Work to do >> Return the whole listing exactly as it stands.

^^^^

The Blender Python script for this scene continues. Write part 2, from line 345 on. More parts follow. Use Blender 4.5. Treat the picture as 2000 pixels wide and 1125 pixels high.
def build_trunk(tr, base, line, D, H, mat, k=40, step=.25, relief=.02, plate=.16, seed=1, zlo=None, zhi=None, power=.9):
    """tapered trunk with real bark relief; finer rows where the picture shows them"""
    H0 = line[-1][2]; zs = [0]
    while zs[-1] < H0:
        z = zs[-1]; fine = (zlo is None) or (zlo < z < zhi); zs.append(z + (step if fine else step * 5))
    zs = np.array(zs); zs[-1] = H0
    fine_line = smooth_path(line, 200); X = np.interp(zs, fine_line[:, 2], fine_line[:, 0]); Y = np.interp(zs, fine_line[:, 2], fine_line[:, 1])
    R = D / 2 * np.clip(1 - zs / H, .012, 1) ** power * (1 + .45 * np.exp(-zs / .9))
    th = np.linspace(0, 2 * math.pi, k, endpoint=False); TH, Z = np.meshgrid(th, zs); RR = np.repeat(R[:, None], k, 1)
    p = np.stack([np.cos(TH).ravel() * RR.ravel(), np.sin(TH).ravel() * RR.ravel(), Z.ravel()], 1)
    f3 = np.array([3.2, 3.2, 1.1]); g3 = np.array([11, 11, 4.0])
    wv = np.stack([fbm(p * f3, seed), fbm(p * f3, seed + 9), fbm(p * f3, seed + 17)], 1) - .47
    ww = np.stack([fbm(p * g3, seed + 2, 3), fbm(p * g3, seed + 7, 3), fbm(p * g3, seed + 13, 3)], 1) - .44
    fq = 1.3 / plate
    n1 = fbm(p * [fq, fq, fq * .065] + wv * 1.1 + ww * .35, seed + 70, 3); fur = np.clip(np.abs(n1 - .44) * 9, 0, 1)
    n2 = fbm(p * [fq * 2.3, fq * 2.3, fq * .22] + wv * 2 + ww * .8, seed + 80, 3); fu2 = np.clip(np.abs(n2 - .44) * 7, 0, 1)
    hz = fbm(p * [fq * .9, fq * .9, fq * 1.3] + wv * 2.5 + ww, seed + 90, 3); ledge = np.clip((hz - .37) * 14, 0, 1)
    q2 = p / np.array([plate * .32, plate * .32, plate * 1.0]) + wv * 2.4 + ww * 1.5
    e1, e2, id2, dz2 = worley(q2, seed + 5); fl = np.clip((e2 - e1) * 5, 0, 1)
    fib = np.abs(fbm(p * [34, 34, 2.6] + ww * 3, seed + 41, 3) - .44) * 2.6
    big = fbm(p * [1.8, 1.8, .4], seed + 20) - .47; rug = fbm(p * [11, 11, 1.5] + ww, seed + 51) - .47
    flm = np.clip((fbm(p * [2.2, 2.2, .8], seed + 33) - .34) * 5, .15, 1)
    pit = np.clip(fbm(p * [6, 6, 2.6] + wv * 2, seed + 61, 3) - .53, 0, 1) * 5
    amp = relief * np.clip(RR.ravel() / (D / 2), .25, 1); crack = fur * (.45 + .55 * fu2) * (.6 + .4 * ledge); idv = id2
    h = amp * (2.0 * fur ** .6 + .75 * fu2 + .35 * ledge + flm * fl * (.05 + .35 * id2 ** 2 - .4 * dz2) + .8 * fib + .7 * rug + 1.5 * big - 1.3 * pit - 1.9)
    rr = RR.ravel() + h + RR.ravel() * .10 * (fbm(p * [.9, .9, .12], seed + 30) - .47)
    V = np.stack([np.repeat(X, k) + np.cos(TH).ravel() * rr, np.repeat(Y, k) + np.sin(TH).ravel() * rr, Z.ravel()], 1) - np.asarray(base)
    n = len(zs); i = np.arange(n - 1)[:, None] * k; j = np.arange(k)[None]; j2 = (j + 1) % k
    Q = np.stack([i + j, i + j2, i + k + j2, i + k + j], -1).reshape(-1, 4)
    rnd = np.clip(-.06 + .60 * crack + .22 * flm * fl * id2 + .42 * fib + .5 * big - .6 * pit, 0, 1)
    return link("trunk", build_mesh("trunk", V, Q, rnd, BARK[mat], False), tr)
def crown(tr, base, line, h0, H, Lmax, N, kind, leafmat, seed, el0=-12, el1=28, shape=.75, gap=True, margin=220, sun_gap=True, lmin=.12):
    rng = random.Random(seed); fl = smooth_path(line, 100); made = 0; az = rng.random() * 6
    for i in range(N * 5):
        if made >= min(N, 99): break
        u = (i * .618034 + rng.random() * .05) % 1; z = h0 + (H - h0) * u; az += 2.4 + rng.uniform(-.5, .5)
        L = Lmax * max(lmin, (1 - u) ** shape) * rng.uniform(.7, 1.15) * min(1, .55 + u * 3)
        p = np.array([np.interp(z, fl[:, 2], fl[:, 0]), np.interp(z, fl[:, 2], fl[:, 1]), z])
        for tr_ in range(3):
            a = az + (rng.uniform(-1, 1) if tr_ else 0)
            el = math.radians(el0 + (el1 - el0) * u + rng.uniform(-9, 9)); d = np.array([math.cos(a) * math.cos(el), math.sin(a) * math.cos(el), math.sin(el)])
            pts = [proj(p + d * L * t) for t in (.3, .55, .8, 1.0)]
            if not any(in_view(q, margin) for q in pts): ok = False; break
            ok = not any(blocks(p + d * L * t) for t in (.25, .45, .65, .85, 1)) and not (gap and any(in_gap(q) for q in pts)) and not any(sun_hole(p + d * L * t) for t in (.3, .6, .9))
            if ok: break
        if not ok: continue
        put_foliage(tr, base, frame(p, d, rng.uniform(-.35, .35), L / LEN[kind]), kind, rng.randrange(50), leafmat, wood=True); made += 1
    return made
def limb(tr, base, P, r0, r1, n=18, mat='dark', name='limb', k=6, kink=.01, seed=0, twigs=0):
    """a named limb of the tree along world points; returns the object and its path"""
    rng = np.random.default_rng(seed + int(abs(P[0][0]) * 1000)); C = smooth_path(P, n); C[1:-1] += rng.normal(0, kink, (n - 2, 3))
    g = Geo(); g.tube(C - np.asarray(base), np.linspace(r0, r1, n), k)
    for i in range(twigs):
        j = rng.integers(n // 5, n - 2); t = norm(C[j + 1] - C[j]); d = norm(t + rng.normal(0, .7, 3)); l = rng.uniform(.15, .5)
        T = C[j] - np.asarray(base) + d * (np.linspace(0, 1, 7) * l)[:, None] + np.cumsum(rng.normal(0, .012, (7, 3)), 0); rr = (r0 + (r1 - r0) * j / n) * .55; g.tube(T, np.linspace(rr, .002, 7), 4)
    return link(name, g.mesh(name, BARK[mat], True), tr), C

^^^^

Response for this exercise >>
The Blender Python script for this scene continues. Write part 2, from line 345 on. More parts follow. Use Blender 4.5. Treat the picture as 2000 pixels wide and 1125 pixels high.
def build_trunk(tr, base, line, D, H, mat, k=40, step=.25, relief=.02, plate=.16, seed=1, zlo=None, zhi=None, power=.9):
    """tapered trunk with real bark relief; finer rows where the picture shows them"""
    H0 = line[-1][2]; zs = [0]
    while zs[-1] < H0:
        z = zs[-1]; fine = (zlo is None) or (zlo < z < zhi); zs.append(z + (step if fine else step * 5))
    zs = np.array(zs); zs[-1] = H0
    fine_line = smooth_path(line, 200); X = np.interp(zs, fine_line[:, 2], fine_line[:, 0]); Y = np.interp(zs, fine_line[:, 2], fine_line[:, 1])
    R = D / 2 * np.clip(1 - zs / H, .012, 1) ** power * (1 + .45 * np.exp(-zs / .9))
    th = np.linspace(0, 2 * math.pi, k, endpoint=False); TH, Z = np.meshgrid(th, zs); RR = np.repeat(R[:, None], k, 1)
    p = np.stack([np.cos(TH).ravel() * RR.ravel(), np.sin(TH).ravel() * RR.ravel(), Z.ravel()], 1)
    f3 = np.array([3.2, 3.2, 1.1]); g3 = np.array([11, 11, 4.0])
    wv = np.stack([fbm(p * f3, seed), fbm(p * f3, seed + 9), fbm(p * f3, seed + 17)], 1) - .47
    ww = np.stack([fbm(p * g3, seed + 2, 3), fbm(p * g3, seed + 7, 3), fbm(p * g3, seed + 13, 3)], 1) - .44
    fq = 1.3 / plate
    n1 = fbm(p * [fq, fq, fq * .065] + wv * 1.1 + ww * .35, seed + 70, 3); fur = np.clip(np.abs(n1 - .44) * 9, 0, 1)
    n2 = fbm(p * [fq * 2.3, fq * 2.3, fq * .22] + wv * 2 + ww * .8, seed + 80, 3); fu2 = np.clip(np.abs(n2 - .44) * 7, 0, 1)
    hz = fbm(p * [fq * .9, fq * .9, fq * 1.3] + wv * 2.5 + ww, seed + 90, 3); ledge = np.clip((hz - .37) * 14, 0, 1)
    q2 = p / np.array([plate * .32, plate * .32, plate * 1.0]) + wv * 2.4 + ww * 1.5
    e1, e2, id2, dz2 = worley(q2, seed + 5); fl = np.clip((e2 - e1) * 5, 0, 1)
    fib = np.abs(fbm(p * [34, 34, 2.6] + ww * 3, seed + 41, 3) - .44) * 2.6
    big = fbm(p * [1.8, 1.8, .4], seed + 20) - .47; rug = fbm(p * [11, 11, 1.5] + ww, seed + 51) - .47
    flm = np.clip((fbm(p * [2.2, 2.2, .8], seed + 33) - .34) * 5, .15, 1)
    pit = np.clip(fbm(p * [6, 6, 2.6] + wv * 2, seed + 61, 3) - .53, 0, 1) * 5
    amp = relief * np.clip(RR.ravel() / (D / 2), .25, 1); crack = fur * (.45 + .55 * fu2) * (.6 + .4 * ledge); idv = id2
    h = amp * (2.0 * fur ** .6 + .75 * fu2 + .35 * ledge + flm * fl * (.05 + .35 * id2 ** 2 - .4 * dz2) + .8 * fib + .7 * rug + 1.5 * big - 1.3 * pit - 1.9)
    rr = RR.ravel() + h + RR.ravel() * .10 * (fbm(p * [.9, .9, .12], seed + 30) - .47)
    V = np.stack([np.repeat(X, k) + np.cos(TH).ravel() * rr, np.repeat(Y, k) + np.sin(TH).ravel() * rr, Z.ravel()], 1) - np.asarray(base)
    n = len(zs); i = np.arange(n - 1)[:, None] * k; j = np.arange(k)[None]; j2 = (j + 1) % k
    Q = np.stack([i + j, i + j2, i + k + j2, i + k + j], -1).reshape(-1, 4)
    rnd = np.clip(-.06 + .60 * crack + .22 * flm * fl * id2 + .42 * fib + .5 * big - .6 * pit, 0, 1)
    return link("trunk", build_mesh("trunk", V, Q, rnd, BARK[mat], False), tr)
def crown(tr, base, line, h0, H, Lmax, N, kind, leafmat, seed, el0=-12, el1=28, shape=.75, gap=True, margin=220, sun_gap=True, lmin=.12):
    rng = random.Random(seed); fl = smooth_path(line, 100); made = 0; az = rng.random() * 6
    for i in range(N * 5):
        if made >= min(N, 99): break
        u = (i * .618034 + rng.random() * .05) % 1; z = h0 + (H - h0) * u; az += 2.4 + rng.uniform(-.5, .5)
        L = Lmax * max(lmin, (1 - u) ** shape) * rng.uniform(.7, 1.15) * min(1, .55 + u * 3)
        p = np.array([np.interp(z, fl[:, 2], fl[:, 0]), np.interp(z, fl[:, 2], fl[:, 1]), z])
        for tr_ in range(3):
            a = az + (rng.uniform(-1, 1) if tr_ else 0)
            el = math.radians(el0 + (el1 - el0) * u + rng.uniform(-9, 9)); d = np.array([math.cos(a) * math.cos(el), math.sin(a) * math.cos(el), math.sin(el)])
            pts = [proj(p + d * L * t) for t in (.3, .55, .8, 1.0)]
            if not any(in_view(q, margin) for q in pts): ok = False; break
            ok = not any(blocks(p + d * L * t) for t in (.25, .45, .65, .85, 1)) and not (gap and any(in_gap(q) for q in pts)) and not any(sun_hole(p + d * L * t) for t in (.3, .6, .9))
            if ok: break
        if not ok: continue
        put_foliage(tr, base, frame(p, d, rng.uniform(-.35, .35), L / LEN[kind]), kind, rng.randrange(50), leafmat, wood=True); made += 1
    return made
def limb(tr, base, P, r0, r1, n=18, mat='dark', name='limb', k=6, kink=.01, seed=0, twigs=0):
    """a named limb of the tree along world points; returns the object and its path"""
    rng = np.random.default_rng(seed + int(abs(P[0][0]) * 1000)); C = smooth_path(P, n); C[1:-1] += rng.normal(0, kink, (n - 2, 3))
    g = Geo(); g.tube(C - np.asarray(base), np.linspace(r0, r1, n), k)
    for i in range(twigs):
        j = rng.integers(n // 5, n - 2); t = norm(C[j + 1] - C[j]); d = norm(t + rng.normal(0, .7, 3)); l = rng.uniform(.15, .5)
        T = C[j] - np.asarray(base) + d * (np.linspace(0, 1, 7) * l)[:, None] + np.cumsum(rng.normal(0, .012, (7, 3)), 0); rr = (r0 + (r1 - r0) * j / n) * .55; g.tube(T, np.linspace(rr, .002, 7), 4)
    return link(name, g.mesh(name, BARK[mat], True), tr), C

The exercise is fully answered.